WHAT YOU NEED TO DO:
Exclude images, then output the remaining data verbatim.

3D scene scripts:
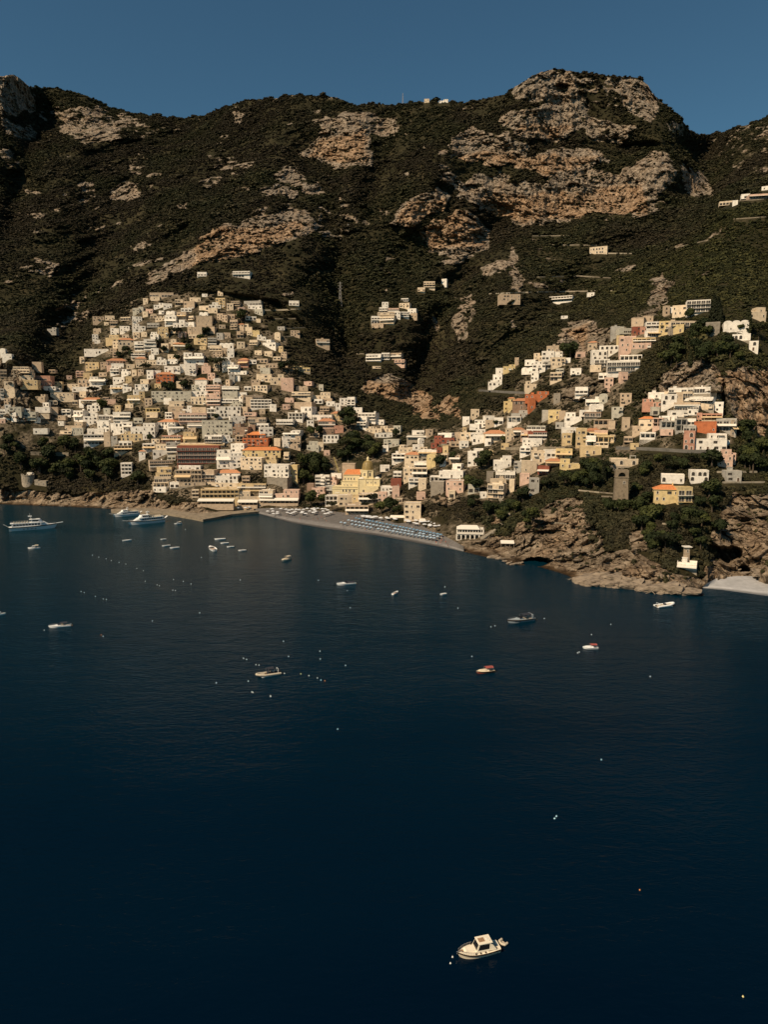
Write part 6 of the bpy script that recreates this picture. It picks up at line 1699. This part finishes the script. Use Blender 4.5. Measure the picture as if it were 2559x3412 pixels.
def trunk(root, L, x0, x1, w0, w1, z0, z1, mat, name='cabin', slope=.5, round_=.0, back=.12):
    m = MB(); b0, b1 = w0 / 2, w1 / 2
    A = [(x0, -b0, z0), (x1, -b1, z0), (x1, b1, z0), (x0, b0, z0)]; t = .82
    T = [(x0 + back, -b0 * t, z1), (x1 - slope, -b1 * t, z1), (x1 - slope, b1 * t, z1), (x0 + back, b0 * t, z1)]
    for k in range(4): m.quad(A[k], A[(k + 1) % 4], T[(k + 1) % 4], T[k])
    m.quad(T[0], T[1], T[2], T[3])
    o = m.build(name, mat, root)
    return A, T, o
def face_panel(root, a, b, c, d, u0, u1, v0, v1, mat, name, off=.025):
    """a window lying on a sloping cabin face a,b (bottom) c,d (top)"""
    a, b, c, d = [Vector(p) for p in (a, b, c, d)]
    nrm = (b - a).cross(d - a).normalized()
    f = lambda u, v: (a.lerp(b, u)).lerp(d.lerp(c, u), v)
    m = MB(); q = [f(u0, v0), f(u1, v0), f(u1, v1), f(u0, v1)]
    o_ = [tuple(p + nrm * off) for p in q]; i_ = [tuple(p - nrm * .02) for p in q]
    m.quad(*o_)
    for k in range(4): m.quad(i_[k], i_[(k + 1) % 4], o_[(k + 1) % 4], o_[k])
    return m.build(name, mat, root)
def windows4(root, A, T, mat, front=True, side=True, bk=False):
    if front: face_panel(root, A[1], A[2], T[2], T[1], .06, .94, .22, .9, mat, 'windshield')
    if side:
        face_panel(root, A[0], A[1], T[1], T[0], .1, .9, .25, .85, mat, 'side_window'); face_panel(root, A[2], A[3], T[3], T[2], .1, .9, .25, .85, mat, 'side_window')
def boat_root(name, bow, stern, label, group, W=None):
    a, b = on_plane(*bow), on_plane(*stern)
    d = a - b
    root = empty(name, (a + b) / 2, math.atan2(d.y, d.x))
    tag(root, label, 'boat' if name != 'ferry' else 'ferry', group)
    return root, d.length
def outboard(root, L, z):
    m = MB(); m.box(-L / 2 - .45, -L / 2 + .02, -.16, .16, z - .05, z + .4, 0, .04); m.box(-L / 2 - .3, -L / 2 - .12, -.06, .06, -.5, z); m.build('outboard_motor', RUBB, root)
def bimini(root, x0, x1, w, z0, z1, mat):
    m = MB()
    n = 6
    for k in range(n):
        a0, a1 = math.pi * k / n, math.pi * (k + 1) / n
        y0, y1, h0, h1 = -w / 2 * math.cos(a0), -w / 2 * math.cos(a1), z1 + .25 * math.sin(a0), z1 + .25 * math.sin(a1)
        m.quad((x0, y0, h0), (x1, y0, h0), (x1, y1, h1), (x0, y1, h1))
    m.quad((x0, -w / 2, z1 - .12), (x1, -w / 2, z1 - .12), (x1, -w / 2, z1), (x0, -w / 2, z1)); m.quad((x1, w / 2, z1 - .12), (x0, w / 2, z1 - .12), (x0, w / 2, z1), (x1, w / 2, z1))
    m.build('sun_canopy', mat, root)
    f = MB()
    for x in (x0 + .1, x1 - .1):
        for s in (-1, 1): f.tube((x, s * w / 2, z0), (x, s * w / 2 * .98, z1), .03, 5)
    f.build('canopy_frame', STEEL, root)
def rails(root, L, B, hb_, hs_, tr, s0, s1, h=.45):
    m = MB(); n = 10
    for sg in (-1, 1):
        pv = None
        for i in range(n + 1):
            s = s0 + (s1 - s0) * i / n; b, z = sect(s, B, tr, hb_, hs_); p = (-L / 2 + L * s, sg * b * .92, z + h)
            m.tube((p[0], p[1], z - .05), p, .018, 4)
            if pv: m.tube(pv, p, .02, 4)
            pv = p
    m.build('handrail', STEEL, root)

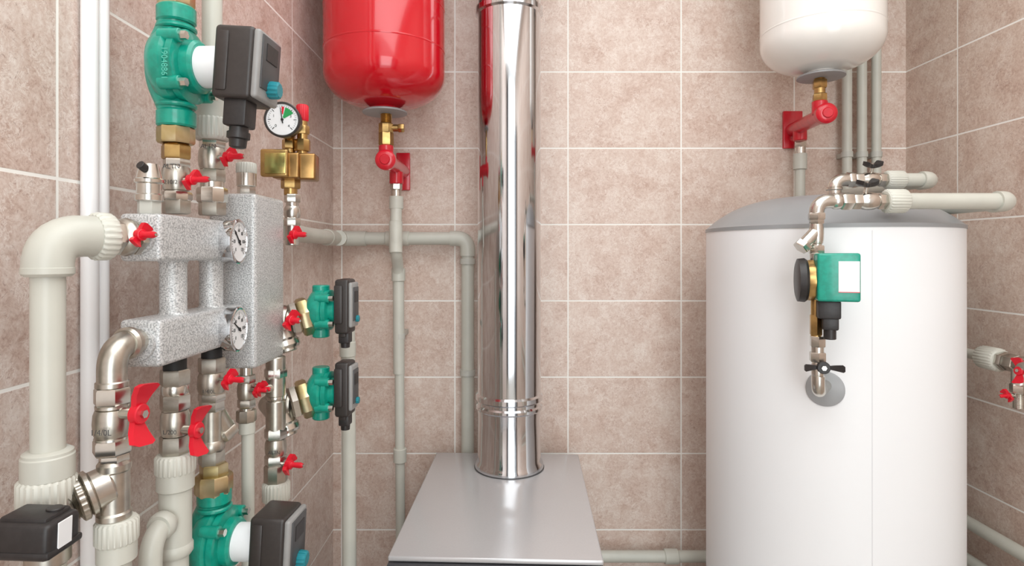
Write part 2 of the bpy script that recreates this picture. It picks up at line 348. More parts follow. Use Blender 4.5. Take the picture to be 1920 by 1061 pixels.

IN RESPONSE:
Write part 6 of the bpy script that recreates this picture. It picks up at line 1699. This part finishes the script. Use Blender 4.5. Measure the picture as if it were 2559x3412 pixels.
def trunk(root, L, x0, x1, w0, w1, z0, z1, mat, name='cabin', slope=.5, round_=.0, back=.12):
    m = MB(); b0, b1 = w0 / 2, w1 / 2
    A = [(x0, -b0, z0), (x1, -b1, z0), (x1, b1, z0), (x0, b0, z0)]; t = .82
    T = [(x0 + back, -b0 * t, z1), (x1 - slope, -b1 * t, z1), (x1 - slope, b1 * t, z1), (x0 + back, b0 * t, z1)]
    for k in range(4): m.quad(A[k], A[(k + 1) % 4], T[(k + 1) % 4], T[k])
    m.quad(T[0], T[1], T[2], T[3])
    o = m.build(name, mat, root)
    return A, T, o
def face_panel(root, a, b, c, d, u0, u1, v0, v1, mat, name, off=.025):
    """a window lying on a sloping cabin face a,b (bottom) c,d (top)"""
    a, b, c, d = [Vector(p) for p in (a, b, c, d)]
    nrm = (b - a).cross(d - a).normalized()
    f = lambda u, v: (a.lerp(b, u)).lerp(d.lerp(c, u), v)
    m = MB(); q = [f(u0, v0), f(u1, v0), f(u1, v1), f(u0, v1)]
    o_ = [tuple(p + nrm * off) for p in q]; i_ = [tuple(p - nrm * .02) for p in q]
    m.quad(*o_)
    for k in range(4): m.quad(i_[k], i_[(k + 1) % 4], o_[(k + 1) % 4], o_[k])
    return m.build(name, mat, root)
def windows4(root, A, T, mat, front=True, side=True, bk=False):
    if front: face_panel(root, A[1], A[2], T[2], T[1], .06, .94, .22, .9, mat, 'windshield')
    if side:
        face_panel(root, A[0], A[1], T[1], T[0], .1, .9, .25, .85, mat, 'side_window'); face_panel(root, A[2], A[3], T[3], T[2], .1, .9, .25, .85, mat, 'side_window')
def boat_root(name, bow, stern, label, group, W=None):
    a, b = on_plane(*bow), on_plane(*stern)
    d = a - b
    root = empty(name, (a + b) / 2, math.atan2(d.y, d.x))
    tag(root, label, 'boat' if name != 'ferry' else 'ferry', group)
    return root, d.length
def outboard(root, L, z):
    m = MB(); m.box(-L / 2 - .45, -L / 2 + .02, -.16, .16, z - .05, z + .4, 0, .04); m.box(-L / 2 - .3, -L / 2 - .12, -.06, .06, -.5, z); m.build('outboard_motor', RUBB, root)
def bimini(root, x0, x1, w, z0, z1, mat):
    m = MB()
    n = 6
    for k in range(n):
        a0, a1 = math.pi * k / n, math.pi * (k + 1) / n
        y0, y1, h0, h1 = -w / 2 * math.cos(a0), -w / 2 * math.cos(a1), z1 + .25 * math.sin(a0), z1 + .25 * math.sin(a1)
        m.quad((x0, y0, h0), (x1, y0, h0), (x1, y1, h1), (x0, y1, h1))
    m.quad((x0, -w / 2, z1 - .12), (x1, -w / 2, z1 - .12), (x1, -w / 2, z1), (x0, -w / 2, z1)); m.quad((x1, w / 2, z1 - .12), (x0, w / 2, z1 - .12), (x0, w / 2, z1), (x1, w / 2, z1))
    m.build('sun_canopy', mat, root)
    f = MB()
    for x in (x0 + .1, x1 - .1):
        for s in (-1, 1): f.tube((x, s * w / 2, z0), (x, s * w / 2 * .98, z1), .03, 5)
    f.build('canopy_frame', STEEL, root)
def rails(root, L, B, hb_, hs_, tr, s0, s1, h=.45):
    m = MB(); n = 10
    for sg in (-1, 1):
        pv = None
        for i in range(n + 1):
            s = s0 + (s1 - s0) * i / n; b, z = sect(s, B, tr, hb_, hs_); p = (-L / 2 + L * s, sg * b * .92, z + h)
            m.tube((p[0], p[1], z - .05), p, .018, 4)
            if pv: m.tube(pv, p, .02, 4)
            pv = p
    m.build('handrail', STEEL, root)

Write part 2 of the bpy script that recreates this picture. It picks up at line 348. More parts follow. Use Blender 4.5. Take the picture to be 1920 by 1061 pixels.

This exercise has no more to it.